Some of this may get tied to a weaker dollar, which makes U.S. goods and services more attractive in local currency terms in foreign nations, allowing for solid price support here. And as far as the currency impact in imports, a weaker U.S. dollar makes foreign goods more expensive.

The Bureau of Labor Statistics (BLS) reported a 0.6% monthly gain in import prices. This is just the monthly reading of course, but it follows three consecutive monthly reports of decline. August’s gain was also the largest advance since the import price index rose 0.6% back in January. The BLS blamed higher import prices for both fuel and nonfuel for the rise.

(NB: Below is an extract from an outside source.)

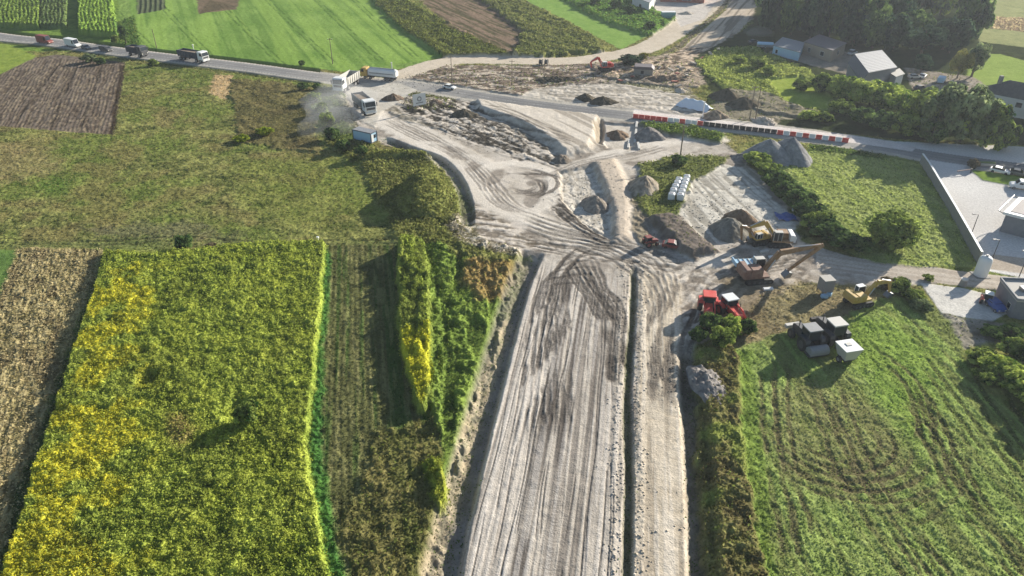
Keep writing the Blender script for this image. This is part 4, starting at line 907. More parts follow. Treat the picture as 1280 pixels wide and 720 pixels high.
def excavator(name, label, px, py, yaw, pts, house_m, boom_m, cab_m=None, S=1.0, roofm=None, housew=2.8, track_yaw=0):
    """pts: boom chain in local x-z (boom foot, knee, elbow, stick end, bucket tip)"""
    e = root(name, label, 'excavator', px, py, None, None, yaw=yaw)
    for s in (-1, 1):
        pr = [(-2.1*S,.25),(-1.8*S,.0),(1.8*S,.0),(2.1*S,.25),(2.1*S,.7),(1.8*S,.95),(-1.8*S,.95),(-2.1*S,.7)]
        t = MB().prism(pr, s*1.2*S-.3, s*1.2*S+.3).build('track', M['black'], e)
        for i in range(5): MB().cyl((-1.6*S+i*.8*S, s*1.2*S-.33, .45), (-1.6*S+i*.8*S, s*1.2*S+.33, .45), .24, n=10).build('roller', M['dgrey'], t)
    MB().box(-1.0*S, 1.0*S, -.9*S, .9*S, .5, 1.1).cyl((0,0,1.0),(0,0,1.3),.9*S).build('undercarriage', M['dgrey'], e)
    w = housew*S/2
    h = MB().box(-2.2*S, 1.4*S, -w, w, 1.3, 1.65).build('house', house_m, e)
    MB().prism([(-1.6*S,1.65),(.3*S,1.65),(.3*S,2.45*S+.1),(-1.4*S,2.5*S+.1)], -w, w*.3).build('engine_cover', house_m, h, .05)
    MB().prism([(-2.6*S,1.35),(-1.6*S,1.35),(-1.55*S,2.6*S),(-2.3*S,2.6*S),(-2.6*S,2.2*S)], -w, w).build('counterweight', roofm or house_m, e, .08)
    cm = cab_m or house_m
    c = MB().prism([(-.1*S,1.65),(1.45*S,1.65),(1.5*S,2.3*S),(1.2*S,3.1*S),(-.1*S,3.1*S)], w*.38, w).build('cab', M['glass'], e, .04)
    MB().box(-.15*S, 1.25*S, w*.36, w+.03, 3.08*S, 3.2*S).build('cab_roof', cm, c)
    for x_, y_ in ((-.08*S, w), (-.08*S, w*.4), (1.38*S, w), (1.38*S, w*.4), (.6*S, w)): MB().box(x_-.05, x_+.05, y_-.05, y_+.05, 1.6, 3.1*S).build('cab_post', cm, c)
    P = [(x, 0, z) for x, z in pts]
    y = -w*.1
    P = [(a, y, c_) for a, _, c_ in P]
    b = MB().beam(P[0], P[1], .5*S, .65*S, .5*S, .85*S).beam(P[1], P[2], .5*S, .85*S, .4*S, .4*S); bo = b.build('boom', boom_m, e, .03)
    st = MB().beam(P[2], P[3], .36*S, .62*S, .3*S, .34*S).build('stick', boom_m, e, .02)
    for s in (-1, 1):
        MB().cyl((P[0][0]+.3, y+s*.45*S, P[0][2]-.1), ((P[0][0]*.35+P[1][0]*.65), y+s*.42*S, P[0][2]*.35+P[1][2]*.65), .1*S, n=8).build('boom_ram', M['chrome'], bo)
    MB().cyl((P[1][0]*.7+P[2][0]*.3, y, P[1][2]*.7+P[2][2]*.3+.55*S), (P[2][0]*.9+P[3][0]*.1, y, P[2][2]*.9+P[3][2]*.1+.45*S), .1*S, n=8).build('stick_ram', M['chrome'], bo)
    q, tpt = P[3], P[4]
    MB().prism([(q[0],q[2]),(q[0]+.5*S,q[2]-.15),(q[0]+.35*S,q[2]-.85*S),(tpt[0],tpt[2]),(q[0]-.7*S,q[2]-.75*S)], y-.6*S, y+.6*S).build('bucket', M['steel'], e, .02)
    return e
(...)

The BLS report did have a special note showing that Hurricane Harvey actually had no impact. The report said:

Hurricane Harvey did not impact the collection of the import and export price index data for August because the reference period for the data is the first week of the month.

Where the 2.0% to 2.5% Fed inflation target comes into play is in the annual readings. This is how real inflation gets measured, and prices of imports and exports were both up over the 2.0% threshold that would justify additional rate hikes. It may even justify the Fed’s impending efforts to begin shrinking its massive $4.5 trillion balance sheet.

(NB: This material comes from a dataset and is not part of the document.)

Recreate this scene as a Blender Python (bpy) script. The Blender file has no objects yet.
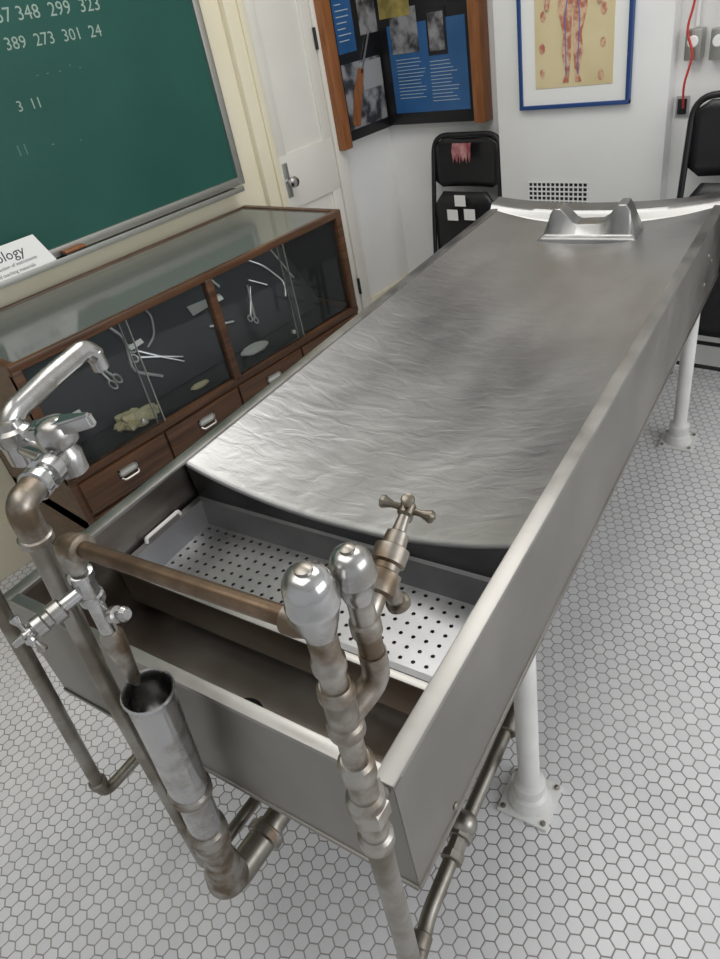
import bpy, bmesh, math, random
from mathutils import Vector, Matrix, noise
random.seed(4)
V=Vector
D=1.5
TH=math.radians(8.76)
RZ=Matrix.Rotation(TH,4,'Z')
# ------------------------------------------------------------ materials
def mat(name,col,rough=.5,metal=0,**k):
    m=bpy.data.materials.new(name);m.use_nodes=True
    b=m.node_tree.nodes['Principled BSDF']
    b.inputs['Base Color'].default_value=(*col,1)
    b.inputs['Roughness'].default_value=rough
    b.inputs['Metallic'].default_value=metal
    if 'spec' in k: b.inputs['Specular IOR Level'].default_value=k['spec']
    return m
def nodes(m): return m.node_tree.nodes,m.node_tree.links,m.node_tree.nodes['Principled BSDF']
def noisy(m,c1,c2,scale,detail=4,lo=.35,hi=.65,stretch=(1,1,1),rr=None,bump=0,bscale=None,dist=.01,bstretch=None):
    N,L,b=nodes(m)
    tc=N.new('ShaderNodeTexCoord');mp=N.new('ShaderNodeMapping');mp.inputs['Scale'].default_value=stretch
    L.new(tc.outputs['Object'],mp.inputs[0])
    n=N.new('ShaderNodeTexNoise');n.inputs['Scale'].default_value=scale;n.inputs['Detail'].default_value=detail
    L.new(mp.outputs[0],n.inputs['Vector'])
    r=N.new('ShaderNodeValToRGB');r.color_ramp.elements[0].position=lo;r.color_ramp.elements[1].position=hi
    r.color_ramp.elements[0].color=(*c1,1);r.color_ramp.elements[1].color=(*c2,1)
    L.new(n.outputs['Fac'],r.inputs[0]);L.new(r.outputs[0],b.inputs['Base Color'])
    if rr:
        q=N.new('ShaderNodeMapRange');q.inputs['From Min'].default_value=lo;q.inputs['From Max'].default_value=hi
        q.inputs['To Min'].default_value=rr[0];q.inputs['To Max'].default_value=rr[1]
        L.new(n.outputs['Fac'],q.inputs['Value']);L.new(q.outputs[0],b.inputs['Roughness'])
    if bump:
        mp2=N.new('ShaderNodeMapping');mp2.inputs['Scale'].default_value=bstretch or stretch
        L.new(tc.outputs['Object'],mp2.inputs[0])
        n2=N.new('ShaderNodeTexNoise');n2.inputs['Scale'].default_value=bscale or scale;n2.inputs['Detail'].default_value=3;n2.inputs['Distortion'].default_value=.6
        L.new(mp2.outputs[0],n2.inputs['Vector'])
        bp=N.new('ShaderNodeBump');bp.inputs['Strength'].default_value=bump;bp.inputs['Distance'].default_value=dist
        L.new(n2.outputs['Fac'],bp.inputs['Height']);L.new(bp.outputs[0],b.inputs['Normal'])
    return m
M={}
M['steel']=noisy(mat('brushed_steel',(.6,.6,.6),.36,1),(.265,.252,.23),(.345,.33,.305),5,5,rr=(.36,.46),bump=.05,bscale=12,dist=.004)
M['rim']=noisy(mat('rim_steel',(.6,.6,.6),.36,1),(.33,.32,.30),(.43,.42,.40),9,5,rr=(.36,.48))
M['lip']=noisy(mat('lip_steel',(.6,.6,.6),.36,1),(.30,.30,.295),(.40,.40,.39),9,5,rr=(.34,.44))
M['bed']=noisy(mat('bed_steel',(.6,.6,.6),.3,1),(.405,.405,.405),(.475,.475,.47),6,6,.3,.7,stretch=(1,.6,1),rr=(.34,.44),bump=.55,bscale=18,dist=.0032,bstretch=(.75,1.6,1))
M['sink']=noisy(mat('stained_steel',(.4,.35,.3),.35,1),(.21,.175,.145),(.34,.315,.285),4,5,rr=(.30,.45),stretch=(1,1,3))
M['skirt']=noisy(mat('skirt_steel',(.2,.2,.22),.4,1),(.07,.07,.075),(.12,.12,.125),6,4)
M['tray']=noisy(mat('tray_steel',(.6,.6,.6),.40,1),(.28,.28,.285),(.37,.37,.375),8,4)
M['chrome']=noisy(mat('chrome',(.60,.60,.61),.2,1),(.36,.34,.31),(.56,.56,.56),24,4,.32,.56,rr=(.36,.20))
M['aged']=noisy(mat('aged_chrome',(.6,.6,.58),.3,1),(.19,.145,.10),(.44,.42,.385),24,5,.40,.62,rr=(.50,.30))
M['pipe']=noisy(mat('galvanised_pipe',(.5,.5,.48),.35,1),(.22,.195,.16),(.37,.355,.32),14,5,.35,.6,rr=(.5,.35))
M['copper']=noisy(mat('tarnished_copper',(.3,.2,.13),.35,1),(.12,.08,.055),(.28,.20,.135),18,5,.35,.65,rr=(.5,.28))
M['brass']=noisy(mat('old_brass',(.5,.4,.25),.33,1),(.15,.13,.10),(.30,.27,.22),25,4)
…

U.S. import prices were up 2.1% in August when compared to August of 2016. The price index for import fuel increased 15.0% year over year, led by a 15.8% rise in petroleum and just a 0.1% gain in natural gas prices.

Fuel prices increased 4.2% in August. Prior to August, prices for import fuel fell 8.3% between February and July. The BLS noted here that August’s advance was driven by a 4.8% gain in petroleum prices being more than enough to offset a 5.7% drop in natural gas prices.

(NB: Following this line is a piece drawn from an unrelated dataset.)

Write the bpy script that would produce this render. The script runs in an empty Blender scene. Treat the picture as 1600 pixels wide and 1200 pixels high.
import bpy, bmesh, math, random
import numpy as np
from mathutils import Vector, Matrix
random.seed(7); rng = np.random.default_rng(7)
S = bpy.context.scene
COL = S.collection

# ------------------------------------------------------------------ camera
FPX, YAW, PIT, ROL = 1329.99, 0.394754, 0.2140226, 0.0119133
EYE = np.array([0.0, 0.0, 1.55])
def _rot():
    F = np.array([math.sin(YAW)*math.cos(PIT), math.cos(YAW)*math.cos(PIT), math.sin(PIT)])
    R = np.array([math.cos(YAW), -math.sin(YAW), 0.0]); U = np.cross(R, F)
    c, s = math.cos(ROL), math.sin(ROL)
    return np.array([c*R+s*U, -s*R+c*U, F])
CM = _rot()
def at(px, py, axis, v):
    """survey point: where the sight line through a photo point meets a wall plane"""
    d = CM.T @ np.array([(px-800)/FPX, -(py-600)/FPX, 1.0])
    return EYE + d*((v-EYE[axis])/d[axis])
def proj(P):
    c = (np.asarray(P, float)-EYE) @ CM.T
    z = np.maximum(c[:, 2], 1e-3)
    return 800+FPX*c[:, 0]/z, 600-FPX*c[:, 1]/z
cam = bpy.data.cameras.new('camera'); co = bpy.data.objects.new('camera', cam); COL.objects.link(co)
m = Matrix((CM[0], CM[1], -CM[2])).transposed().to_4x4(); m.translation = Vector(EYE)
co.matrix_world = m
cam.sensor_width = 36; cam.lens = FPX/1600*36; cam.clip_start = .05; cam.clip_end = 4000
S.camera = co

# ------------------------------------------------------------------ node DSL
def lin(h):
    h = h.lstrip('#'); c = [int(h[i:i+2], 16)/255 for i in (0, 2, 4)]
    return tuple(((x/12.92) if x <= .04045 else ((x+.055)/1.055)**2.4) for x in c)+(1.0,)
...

If you look at all import prices outside of fuel, the gain was just 0.3% in August’s month over month reading, and it was up just 1.0% over August of 2016. Price gains were seen in nonfuel industrial supplies, materials prices, foods, feeds and beverages.

Export prices were up 0.6% in August’s monthly reading, matching the same gain in July. The August advance reading was the largest monthly rise since the index rose by 0.8% in June 2016. Still, on annualized reading that gain in export prices was up 2.3%, with agricultural export prices and nonagricultural export prices contributing to the annual gains. The BLS said of exports:

The price index for nonagricultural exports advanced 2.4 percent for the year ended in August, led by rising nonagricultural industrial supplies and materials prices.

The Federal Reserve already has started its two-day FOMC meeting, and the results will be announced Wednesday at 2:00 p.m. Eastern. The official inflation rates may still be subdued on the consumer and producer prices domestically, but the weaker dollar versus a year ago seems to be starting to show up in the international trade prices.